China’s trade surplus soars to $1.08 trillion, sparking currency debate

China’s merchandise trade surplus surged by $111.7 billion in November, bringing the total for the first 11 months of 2025 to $1.08 trillion a 22.1% increase compared to the same period last year, according to official data. While Western media describe the surplus as “remarkable,” concerns are rising that it may be “unsustainable,” with many pointing to a potentially undervalued renminbi (RMB).

Economists are increasingly calling on Beijing to allow a gradual appreciation of the RMB over the next five years. A stronger currency could boost imports and ease pressure on global competitors in Europe, the US, and elsewhere, who have been losing market share to Chinese exports.

Rethinking Exchange-Rate Evaluation

The debate over whether the RMB is over- or undervalued has reignited. Traditional neoclassical models, like purchasing power parity (PPP) and the Balassa-Samuelson hypothesis, suggest that the RMB may diverge from its “equilibrium value.” These models focus on real-economy fundamentals—productivity, prices, and the current account—while treating capital flows and foreign-exchange trading as short-term reactions rather than long-term drivers of currency trends.

However, critics argue that these models are increasingly misaligned with today’s highly financialised global economy. Annual foreign-exchange trading now far exceeds global trade in goods and services, meaning frameworks that focus solely on trade balances may miss key market realities.

(Post-)Keynesian approaches offer a different perspective. They emphasize that capital flows, financial cycles, and shifts in investor expectations play a central role in determining exchange rates. While the real economy remains important, financial forces can influence both short-term fluctuations and long-term trends. Under this view, PPP-based exchange rates may never actually materialize.

Reconciling the Two Approaches

Economists stress that neoclassical and (post-)Keynesian perspectives are not mutually exclusive. However, relying solely on neoclassical models during periods of financial volatility can lead to misjudgments. A comprehensive analysis must consider both real-economy fundamentals and financial dynamics, with the latter often decisive.

The RMB illustrates this complexity. Factoring in China’s position within the global financial cycle makes recent currency movements appear less anomalous. Once financial-cycle dynamics are considered, the RMB may not significantly deviate from any plausible equilibrium rate—assuming such a benchmark exists.

Evidence from History and Data

Neoclassical theory predicts that persistent trade deficits or surpluses will self-correct through exchange-rate adjustments. Yet the real world often contradicts this. The US has maintained large trade deficits for decades without a long-term dollar decline.

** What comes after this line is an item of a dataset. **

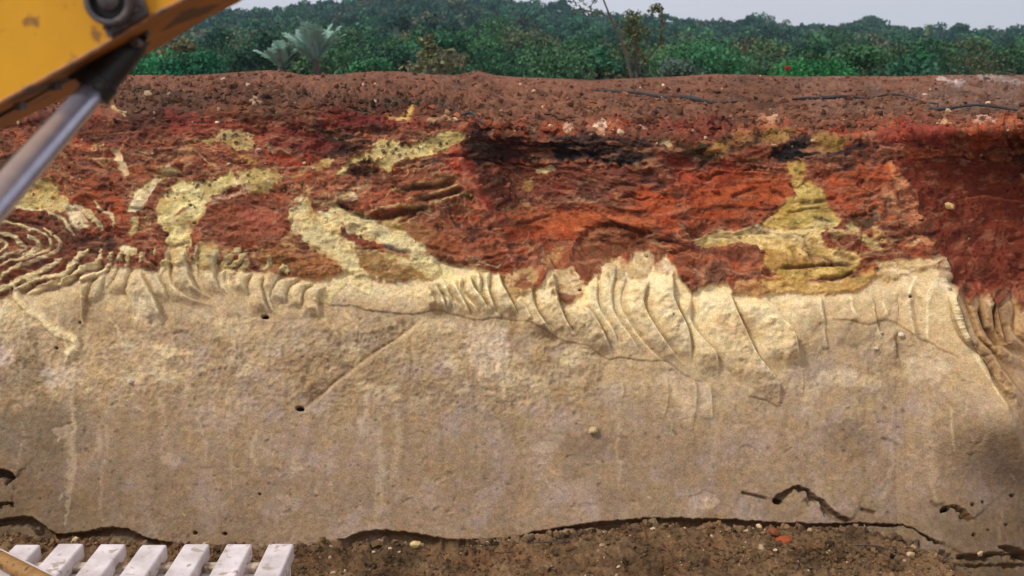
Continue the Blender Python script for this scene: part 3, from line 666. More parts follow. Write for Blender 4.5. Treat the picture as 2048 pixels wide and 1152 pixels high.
for q_ in ['1300,340 1310,420 1300,460', '1395,340 1400,500 1380,580', '1480,340 1470,500', '1610,440 1620,520 1610,600', '1180,380 1220,480', '1870,420 1880,560 1850,700']:
    ridge(q_, 0.012, 16, 3, L2, tap=0.2, c=(200, 178, 130), cw=2, ca=0.4)
paint('90,790 130,880 240,980 330,1050 430,1090 445,1150 380,1230', 8, (214, 194, 148), Z5, a=.9, soft=4, warp=0.8, h=0.016)
ridge('90,790 130,880 240,980 330,1050 430,1090 445,1150 380,1230', 0.02, 22, 7, Z5, tap=0.1)
for s in ['640,760 690,850 740,960', '700,740 690,820 760,900 800,950', '740,720 760,800 830,900', '790,700 800,780 800,860 880,950', '850,700 840,800 890,940', '900,700 920,790 960,860', '600,780 620,850 700,930', '545,760 560,830 620,880 600,930', '1010,870 1060,920 1100,1000', '480,800 520,860 540,900']:
    ridge(s, 0.022, 12, 3, Z6, tap=0.14, c=(226, 214, 165), cw=3, ca=0.5, warp=0.8); groove(tf(s, Z6)+np.array([6, 0]), 0.008, 3, None, c=(165, 138, 84), ca=.5, cw=3, warp=.8)
# light streaks of scraped clay
for s, z, wd in [('300,380 400,400 480,400', L1, 14), ('40,260 60,300', L1, 14), ('840,230 900,260 870,330 920,440', L2, 9), ('900,440 930,560', L2, 6), ('1830,430 1920,500 1967,600', L2, 14), ('160,720 90,760', L2, 5), ('110,480 140,560 130,640', L3, 10), ('420,370 500,430', L3, 9), ('1300,380 1500,400', L3, 26), ('20,600 30,700', L3, 9), ('900,410 1040,450', L3, 8), ('1700,880 1690,960', L1, 2.2), ('890,700 910,790', L2, 4), ('140,540 130,640 100,740', L2, 3.5), ('1090,400 1070,560', L1, 3), ('980,430 960,530', L1, 3)]:
    paint(s, wd, (194, 172, 142), z, a=.5, soft=7, warp=1.3)
# lips: a harder upper sheet standing proud of the clay under it
for s in ['590,596 640,605 700,612 800,627 870,621 945,638 1010,635 1090,660 1130,683 1170,690 1215,719 1240,714 1300,722 1330,722 1387,757 1442,768', '1648,638 1690,640 1732,651 1770,640 1820,665 1870,690 1935,728', '1490,788 1520,795 1560,812']:
    ridge(s, 0.010, 2.0, 55, None, tap=0.1, warp=1.6); groove(P(s)+np.array([0, 2.0]), 0.003, 1.8, None, c=(120, 94, 62), ca=.45, cw=1.6, warp=1.6)
# the long diagonal gouge, and lesser grooves
g_ = '598,824 640,788 690,745 745,705 800,668 850,632'
ridge(g_, -0.045, 4, 26, None, tap=0.15); groove(g_, 0.004, 3, None, c=(112, 90, 62), ca=.6, cw=3, tap=.2); ridge('604,828 650,790 700,747 755,707 810,670', 0.005, 10, 4, None, c=(190, 166, 124), cw=2.5, ca=.3)  # shaded side and bright edge of the gouge also painted in
groove('632,708 618,740 602,790', 0.012, 9, None, tap=.3); groove('1785,655 1797,700 1802,760 1806,860 1812,940', 0.018, 9, None, tap=.15, c=(135, 112, 80), ca=.35)
ridge('1600,800 1612,900 1600,1000', 0.003, 30, 8); groove('620,880 632,930 628,1020', 0.003, 7)
ridge('820,764 850,760 880,768 930,782 985,786 1010,800 1035,812', 0.007, 3, 22, c=(190, 166, 124), cw=2, ca=.6)
ridge('220,800 270,788 300,770 350,758', 0.005, 2.5, 12, c=(190, 168, 126), cw=1.6, ca=.6)
ridge('700,672 780,652 840,630', 0.006, 3, 12); groove('1650,835 1690,865 1715,895', 0.008, 4); groove('1760,875 1800,890', 0.006, 3, c=(90, 72, 52), ca=.5)
groove('100,905 140,950 170,975', 0.003, 8)
for s, z in [('540,690 680,680 800,665 985,670', Z7), ('760,750 870,745 960,715 985,690', Z7)]: groove(s, 0.03, 3.5, z, c=(70, 48, 22), ca=.8, warp=0.5)
groove('690,510 720,580 770,665', 0.012, 2.6, Z7, c=(120, 85, 50), ca=.6); groove('1017,480 1015,560 1000,620', 0.01, 2.2, Z7, c=(110, 75, 50), ca=.5)
for s in ['170,140 260,150 400,120', '200,430 260,440 380,470', '440,560 600,590 700,620']: groove(s, 0.015, 4, Z6, c=(92, 58, 35), ca=.5)
for s in ['240,560 330,590 420,600', '520,620 600,650 700,670 800,655', '1480,440 1600,440 1760,520 1680,560', '1500,250 1620,200 1720,220', '1660,480 1780,480 1900,540 1967,540', '1200,640 1260,680 1340,660']: groove(s, 0.016, 4, Z6, c=(90, 52, 34), ca=.6)
groove('1660,530 1740,490 1800,520 1860,540', 0.03, 7, Z6, c=(70, 42, 30), ca=.7)
for s in ['0,590 180,620 420,640', '850,600 1000,640', '230,520 420,490 520,500', '440,430 560,345']: groove(s, 0.014, 4, Z7, c=(95, 55, 36), ca=.5)
groove('0,470 350,440 600,400', .02, 6, (0,140,4), c=cDARK, ca=.5)
# sharp pale rims along the corners
paint('1773,310 1780,345 1783,360 1800,378 1822,430 1838,470 1860,512', 2.6, (200, 130, 84), None, a=.8, soft=2, warp=.1)
paint('1862,517 1881,535 1886,567 1904,605 1915,643 1938,689 1965,739 1992,777 2015,811', 2.2, (224, 204, 160), None, a=.6, soft=2.5, warp=.25)
paint('912,300 935,365 955,400 985,455 1012,505 1032,545', 4, (178, 110, 78), None, a=.75, soft=3, warp=.8)
ridge('905,290 935,365 955,410 985,455 1010,500 1032,545', 0.03, 16, 8, None, tap=.1)
ridge('1780,340 1800,378 1838,470 1862,517 1881,535 1886,567 1904,605 1915,643 1938,689 1965,739 1992,777', 0.03, 26, 9, None, tap=.1, warp=.1)

def hole(x, y, rx, ry, A=0.05, c=(38, 20, 14)):
    g = region(np.array([[x-rx, y-ry], [x+rx, y+ry]]), 10)
    d = np.hypot((PX[g]+1.5*nf[g]-x)/rx, (PY[g]+1.5*nf[g]-y)/ry); k = (1-sstep(0.75, 1.15, d))
    H[g] -= A*k; C[g] = C[g]*(1-k[..., None])+lin(c)*KC*k[..., None]
for i in range(60):                                # water stains and drag marks running down the clay
    x = rng.uniform(0, 2048); y = rng.uniform(640, 860); L = rng.uniform(60, 260); pts = np.array([[x, y], [x+rng.normal()*6, y+L*.5], [x+rng.normal()*12, y+L]])
    c_ = [(188, 166, 132), (120, 98, 72), (172, 150, 124), (132, 108, 80)][i % 4]
    paint(pts, rng.uniform(1.5, 9), c_, None, a=rng.uniform(.15, .42), soft=rng.uniform(2, 7), tap=.35, warp=1.6, h=rng.uniform(-.002, .002))
for i in range(40):                                # scaled-off flakes
    x = rng.uniform(0, 2048); y = rng.uniform(650, 1030); r0 = rng.uniform(6, 26); th_ = np.linspace(0, 6.28, 8)[:-1]
    pts = np.stack([x+r0*(1+.4*rng.normal(size=7))*np.cos(th_), y+.6*r0*(1+.4*rng.normal(size=7))*np.sin(th_)], 1)
    patch(pts, [(176, 154, 122), (134, 110, 82), (150, 130, 108)][i % 3], None, a=rng.uniform(.25, .6), soft=2.5, rag=4, h=rng.uniform(-.006, .002), hw=1.5)
# the wave of broken laterite above the central flutes
patch('1150,545 1150,500 1180,460 1230,448 1290,470 1300,500 1270,505 1235,520 1200,535 1175,565', (112, 66, 42), None, a=.8, soft=4, rag=8, h=-.02, hw=8)
patch('1060,430 1200,425 1320,440 1300,462 1200,452 1100,470', (176, 96, 56), None, a=.55, soft=8, rag=8, rough=.4)
for q_ in ['1150,545 1152,500 1180,462 1230,448 1290,470', '1255,530 1270,500 1300,478 1345,488', '1400,500 1460,515 1520,505', '1380,430 1440,418 1520,422', '940,470 1010,455 1100,462']:
    groove(q_, .018, 4, None, c=(70, 38, 24), ca=.6); ridge(q_, .02, 4, 16, None, c=(176, 112, 78), cw=3, ca=.3)
# --- the undercut at the foot
LIP = '590,1090 640,1086 690,1080 722,1063 760,1060 800,1062 850,1070 900,1077 960,1082 1020,1075 1080,1062 1150,1050 1200,1045 1260,1038 1330,1035 1400,1037 1470,1040 1550,1045 1620,1047 1700,1047 1780,1047 1820,1055 1850,1070 1880,1082 1908,1100'
LIPL = '-60,1044 0,1040 40,1033 75,1040 110,1065 150,1066 200,1057 250,1056 285,1070 320,1082 360,1086'
def under(s, A, dn, up=40, w0=1.0, wmod=None, tap=0.05):
    pts = spl(P(s)); g = region(pts, 110)
    x = PX[g]+(WX[g]-PX[g])*0.5; y = PY[g]+(WY[g]-PY[g])*0.5
    x = x+2.5*nf[g]; y = y+2.5*perlin(N3[g], 11, 3)
    d, sg, t, _ = dist(pts, x, y); tp = sstep(0, tap, t)*sstep(0, tap, 1-t)
    wv = dn*np.clip(1+.9*nm[g]+.45*nf[g]+.5*nl[g], .25, 2.2)*(1.0 if wmod is None else np.interp(x, wmod[0], wmod[1]))
    below = sg < 0
    prof = sstep(0, 1, d/(wv*0.55))*(1-sstep(wv*0.8, wv*2.6, d))
    H[g] -= np.where(below, A*prof*tp, 0); H[g] += np.where(~below, 0.012*np.exp(-d/up)*tp, 0)
    k = (np.where(below, (1-sstep(wv*0.7, wv*1.3, d+3*nf[g])), sstep(2.5, 0.0, d))*tp*0.85)[..., None]
    C[g] = C[g]*(1-k*.8)+lin((96, 70, 40))*KC*k*.8
under(LIP, 0.065, 8.5, wmod=([590, 700, 760, 900, 960, 1150, 1400, 1650, 1800, 1900], [.3, 1.0, 1.5, 1.4, .8, 1.0, 1.2, .7, .4, .25]))
under(LIPL, 0.06, 9.5)
groove('1480,986 1515,992 1540,1000', 0.02, 2.5, None, c=(70,50,30), ca=.8); hole(1556, 1003, 11, 6, .04, (78, 56, 32))
under('1545,1002 1556,990 1568,982 1590,972 1612,978 1640,998 1668,1022 1705,1042', 0.045, 6.5, wmod=([1545, 1590, 1640, 1700], [1.3, 1.0, 1.2, .5]))
groove('1718,1018 1730,1020 1752,1028', 0.02, 3, None, c=(84,60,36), ca=.7); under('1876,1022 1905,1010 1925,1020 1945,1042', 0.05, 6)
under('1910,1112 1960,1108 2000,1105 2060,1108', 0.05, 7); under('1990,1090 2030,1098 2060,1110', 0.05, 8); under('1880,1128 1960,1129 2060,1126', 0.03, 4)
under('-20,934 0,936 22,944 34,954', 0.12, 14); under('-20,1006 0,1006 30,1004', 0.05, 5)
groove('1900,1098 1915,1106 1940,1128 ', 0.01, 3, c=(70, 52, 34), ca=.6)
for s in ['1860,1000 1870,1012 1890,1006']: groove(s, 0.01, 3, c=(70, 52, 34), ca=.5)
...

Similarly, China’s RMB movements have not consistently aligned with current-account trends, even under capital controls.

BIS data underscore the dominance of financial forces. In 2022, daily global FX trading reached $7.5 trillion, far exceeding annual global trade of roughly $32 trillion. In such an environment, exchange rates reflect financial transactions, capital flows, and market expectations more than trade fundamentals.

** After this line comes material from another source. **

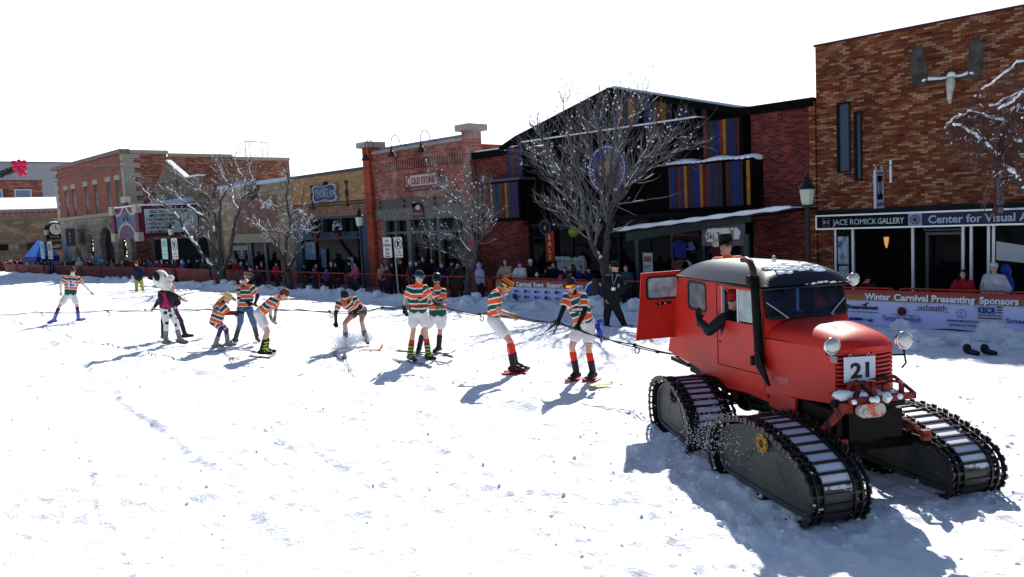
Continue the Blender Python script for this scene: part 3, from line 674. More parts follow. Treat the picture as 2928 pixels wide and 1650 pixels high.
# notices and merchandise seen behind the canopy
x0, z1 = wp(1838, 723, 21.7); x1, z0 = wp(1867, 785, 21.7)
nb = thing('notice_board', 'white printed notice board on a post under the canopy', 'notice', ((x0 + x1) / 2, 21.7, 0))
MB().box(x0, x1, 21.69, 21.72, z0, z1).build('board', mat('notice_white', (0.30, 0.36, 0.40), 0.6), nb)
MB().box(x0 + 0.04, x1 - 0.04, 21.68, 21.688, z1 - 0.3, z1 - 0.12).box(x0 + 0.04, x1 - 0.04, 21.68, 21.688, z1 - 0.44, z1 - 0.41).box(x0 + 0.04, x1 - 0.1, 21.68, 21.688, z1 - 0.50, z1 - 0.47).build('print', mat('print_red', (0.22, 0.05, 0.05), 0.6), nb)
MB().box(x0 + 0.03, x0 + 0.09, 21.73, 21.78, 0, z0).build('post', BLACK, nb)
letters(thing('neon_sign', 'small red and green lit letter sign hanging inside the shop window', 'sign', (wp(1945, 678, 24.1)[0], 24.08, 2)), 'BARNHOUSE', 0.14, wp(1922, 676, 24.1)[0], wp(1922, 676, 24.1)[1], 24.09, mat('sign_red_bright', (0.4, 0.03, 0.04), 0.5), width=1.1)
for (px_, py_, w_, h_, c_, nm) in ((1945, 712, 0.55, 0.62, (0.02, 0.03, 0.22), 'blue'), (1975, 704, 0.22, 0.30, (0.10, 0.14, 0.30), 'pale blue'), (1945, 762, 0.6, 0.5, (0.15, 0.07, 0.05), 'orange patterned'), (1965, 758, 0.3, 0.35, (0.3, 0.34, 0.45), 'white'), (2060, 720, 0.7, 0.5, (0.12, 0.02, 0.04), 'dark pink')):
    x, z = wp(px_, py_, 24.05)
    sh = MB().pxz([(x - w_ / 2, z + h_ / 2 - 0.08), (x - w_ / 2 - 0.1, z + h_ / 2 - 0.25), (x - w_ / 2 + 0.02, z + h_ / 2 - 0.3), (x - w_ / 2 + 0.05, z - h_ / 2), (x + w_ / 2 - 0.05, z - h_ / 2), (x + w_ / 2 - 0.02, z + h_ / 2 - 0.3), (x + w_ / 2 + 0.1, z + h_ / 2 - 0.25), (x + w_ / 2, z + h_ / 2 - 0.08), (x + 0.08, z + h_ / 2), (x - 0.08, z + h_ / 2)], 24.04, 24.07).build('display_shirt', mat('shirt_' + nm.replace(' ', '_'), c_, 0.8, var=0.3, sc=9))
    tag(sh, '%s shirt on display in the window behind the canopy' % nm, 'shirt', 'shirts in the shop window')

# ---- 3. painted brick ice cream shop
B3 = brick('flaking_painted_brick', [(126, 64, 56), (140, 74, 64), (112, 56, 50), (130, 84, 76), (150, 84, 72)], (120, 104, 98), patch=0.3, grime=0.35, paint=(150, 142, 134))
B3b = brick('orange_red_brick', [(146, 62, 44), (156, 70, 50), (134, 56, 42), (150, 76, 56)], (120, 70, 58), patch=0.2)
GREYC = mat('weathered_stucco', (0.16, 0.15, 0.14), 0.95, var=0.45, sc=7, bump=0.01)
STONECAP = mat('pale_capstone', (0.30, 0.28, 0.25), 0.9, var=0.2)
TAUPE = mat('taupe_paint', (0.115, 0.105, 0.09), 0.6)
g3 = thing('ice_cream_shop', 'flaking painted brick shop with corbelled frieze between two capped piers', 'building', (-30, 24, 0))
wall_with_holes(-34.2, -26.9, 0, 6.85, 24, 24.3, [(-33.6, -27.2, 0, 3.47)]).build('wall', B3, g3)
MB().box(-34.2, -26.9, 23.93, 24.4, 6.85, 7.0).build('coping', STONECAP, g3)
MB().box(-34.2, -26.9, 24.05, 24.4, 7.0, 7.13).build('roof_edge', mat('blue_grey_flashing', (0.16, 0.17, 0.24), 0.6), g3)
MB().box(-34.15, -26.95, 23.97, 24.0, 5.88, 6.33).build('frieze_gap_shade', mat('painted_shade_brown', (0.035, 0.018, 0.014), 0.9), g3); cb = MB(); n = 40  # shade between the corbel teeth, painted as a dark brown strip
for i in range(n):
    x = -34.1 + i * (7.1 / n); cb.box(x, x + 0.10, 23.86, 24.0, 5.88 + 0.02 * (i % 2), 6.32)
cb.box(-34.2, -26.9, 23.9, 24.0, 6.32, 6.5)
cb.build('corbel_frieze', B3, g3)
for xa, xb, mt, nm in ((-34.75, -34.2, B3b, 'pier'), (-26.9, -26.42, B3, 'pier')):
    p_ = MB().box(xa, xb, 23.75, 24.5, 0, 7.22).build(nm, mt, g3)
    MB().box(xa - 0.22, xb + 0.22, 23.55, 24.7, 7.22, 7.5).build('capstone', STONECAP, p_)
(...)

China’s post-2005 experience confirms this. After reforms, the RMB appreciated nominally alongside rising domestic prices—a trend difficult to reconcile with PPP but consistent with financial-cycle dynamics, where capital inflows and credit expansion reinforce each other. More recently, despite productivity gains, the RMB’s real effective exchange rate depreciated by around 16% between January 2022 and October 2025, reflecting a downswing in the financial cycle, weaker domestic demand, and reduced incentives for holding RMB assets.

Looking Ahead

Signs suggest the financial-cycle adjustment may be nearing its end. As conditions stabilize, capital allocation into RMB assets is increasing, contributing to recent currency movements. Analysts argue that claims of significant RMB undervaluation based solely on traditional models may be overstated.

The broader lesson is clear: exchange-rate analysis must evolve alongside the global economy. In a finance-dominated world, ignoring capital flows, financial cycles, and expectations risks misreading both the causes and consequences of currency movements.